House Republicans, under pressure to score a major legislative win during President Donald Trump's first year in office, on Wednesday will unveil a tax plan that they view as essential to maintaining their majority but that is starting to draw critics. Mr. Brady needs to get the bill out of his committee within days to stick to a calendar that will clear it through the House by Thanksgiving and get it to the president's desk before the New Year.

Democrats say the GOP is advancing ideas favoring the rich. While many praise Mr. Brady's easygoing style, some Democrats also complain he is running too much of the bill-writing process behind closed doors.

He is "feeding out information with an eyedropper" to GOP members and giving Democrats nothing at all, said Rep. Earl Blumenauer (D., Ore.), who has been on the Ways and Means committee for a decade.

"I have specifically asked the chairman to make sure that this is done during the day time," said Rep. Richard Neal (D., Mass.), the top Democrat on the tax panel, at an event this month referring to the writing of the tax bill. "I don't think doing tax reform with this complication should be done in the middle of the night."

Mr. Brady said the bill will be considered in committee largely during daytime hours but he does want to finish quickly.
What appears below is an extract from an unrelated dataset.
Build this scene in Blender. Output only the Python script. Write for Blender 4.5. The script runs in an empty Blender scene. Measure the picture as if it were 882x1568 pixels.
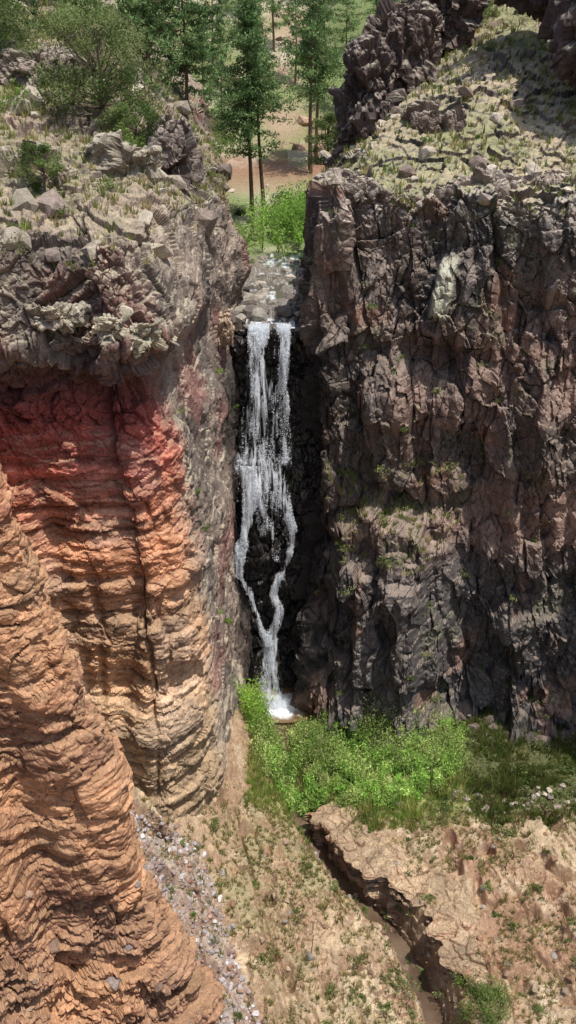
import bpy, math, numpy as np, bmesh
f32=np.float32
rng=np.random.default_rng(11)
NP=4096
PT=rng.permutation(NP).astype(np.int32)
TB=[rng.random(NP).astype(f32) for _ in range(8)]
def HI(ix,iy,iz,seed=0):
    m=NP-1
    return PT[(PT[(PT[(ix+seed*57)&m]+iy)&m]+iz)&m]
def vnoise(p,seed=0):
    b=np.floor(p).astype(np.int32); f=(p-b).astype(f32); f=f*f*(3-2*f)
    out=0
    for i in (0,1):
        wx=f[...,0] if i else 1-f[...,0]
        for j in (0,1):
            wy=f[...,1] if j else 1-f[...,1]
            for k in (0,1):
                wz=f[...,2] if k else 1-f[...,2]
                out=out+wx*wy*wz*TB[0][HI(b[...,0]+i,b[...,1]+j,b[...,2]+k,seed)]
    return out*2-1
def fbm(p,o=4,seed=0,g=.5):
    a=1;s=0;t=0
    for i in range(o):
        s=s+a*vnoise(p*(2.03**i)+i*7.3,seed+i); t+=a; a*=g
    return s/t
JIT=.66
def blocks(p,seed=0,tilt=.6):
    b=np.floor(p-.5).astype(np.int32)
    sh=p.shape[:-1]
    d1=np.full(sh,9e9,f32); d2=np.full(sh,9e9,f32); val=np.zeros(sh,f32); rid=np.zeros(sh,f32)
    for i in (0,1):
        for j in (0,1):
            for k in (0,1):
                cx=b[...,0]+i; cy=b[...,1]+j; cz=b[...,2]+k
                h=HI(cx,cy,cz,seed)
                dx=p[...,0]-(cx+.5+(TB[1][h]-.5)*JIT)
                dy=p[...,1]-(cy+.5+(TB[2][h]-.5)*JIT)
                dz=p[...,2]-(cz+.5+(TB[3][h]-.5)*JIT)
                d=dx*dx+dy*dy+dz*dz
                v=(TB[4][h]-.5)*2+tilt*2*((TB[5][h]-.5)*dx+(TB[6][h]-.5)*dy+(TB[7][h]-.5)*dz)
                n=d<d1
                d2=np.where(n,d1,np.minimum(d2,d)); val=np.where(n,v,val); rid=np.where(n,TB[5][h],rid)
                d1=np.where(n,d,d1)
    return val.astype(f32), (np.sqrt(d2)-np.sqrt(d1)).astype(f32), rid
def A(*v): return np.array(v,f32)
def sm(a,b,x):
    t=np.clip((x-a)/(b-a),0,1); return t*t*(3-2*t)
def S(r,g,b):
    c=np.array([r,g,b],float)/255
    return np.where(c<=.04045,c/12.92,((c+.055)/1.055)**2.4).astype(f32)
def mix(a,b,t): return a*(1-t[...,None])+b*t[...,None]
def rotm(ax,ay,az):
    cx,sx,cy,sy,cz,sz=math.cos(ax),math.sin(ax),math.cos(ay),math.sin(ay),math.cos(az),math.sin(az)
    return (np.array([[cz,-sz,0],[sz,cz,0],[0,0,1]])@np.array([[cy,0,sy],[0,1,0],[-sy,0,cy]])@np.array([[1,0,0],[0,cx,-sx],[0,sx,cx]])).astype(f32)
ROT=[rotm(.25,.32,.5),rotm(-.4,.3,1.1),rotm(.5,-.45,.3),rotm(-.3,.6,.8)]
ROTV=[rotm(.10,.14,.5),rotm(-.12,.10,1.1),rotm(.12,-.15,.3),rotm(-.3,.5,.8)]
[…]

Some rank-and-file Republicans even grumble about being left out. Mr. Brady believes that sorting through tough issues in private allows for freer debate and progress on an overhaul.

"Only a majority on this committee have the power to begin tax reform," Mr. Brady said. He said seeing "this through to the end" requires that group of Republicans to "really stretch ourselves here. And part of that is not inviting others into the room. We all worked hard to get here."

Mr. Brady was passed over for the House Ways and Means Committee chairmanship when the slot opened in 2014, but got the job after Rep. Paul Ryan (R., Wis.), who beat him out, was elected speaker in 2015.

He also lost his bid to play second base on the congressional Republican baseball team, filling in only after the starting second baseman, House Majority Whip Steve Scalise (R., La.), was shot in an attack during baseball practice in June. The Texan once dislocated his shoulder diving into home plate during a high-profile annual congressional baseball game.

"He's a fighter -- he battles you," said Mr. Scalise.

Mr. Brady has done much of his work in sorting through the puzzle of tax policy at night, out of a Washington townhouse he shares with three other Republicans, including Mr. Scalise. His lives in the Woodlands, Texas, which he returns to on weekends.

At his shared D.C. quarters, Mr. Brady usually sits on a duct-taped leather armchair in the living room with a baseball game on in the background, papers in his hands, and eating a low-budget meal.

"It's popcorn, some beer or wine, cheese packets you get at the airport and maybe hot dogs," Mr. Brady said. "This is not Bobby Flay's kitchen."

He has spent the past year watching his ideas get whittled down. Mr. Brady was the chief author of the House Republicans' 2016 tax blueprint, centered on the idea of "border adjustment," which would have taxed imports and exempted imports. He had to give up on the idea after retailers mounted a monthslong lobbying campaign against it.

When Mr. Brady was 12 years old, his father, a lawyer, was shot and killed during a trial in South Dakota. The second of five children, he was raised by his mother. He moved to Texas, and won election to the state legislature, running some local chambers of commerce along the way.

Mr. Brady was elected to Congress in 1996, making him part of an old guard that rose slowly through the ranks. He has a reputation for being a pragmatist and a team player.

"There are more than 300 million Americans and you can pick out 24 of the most famous and wealthiest and most influential but only a majority on this committee have the power to begin tax reform," he said. "After 31 years, we're going to exercise it," he said referring to the last big overhaul of the tax code in 1986.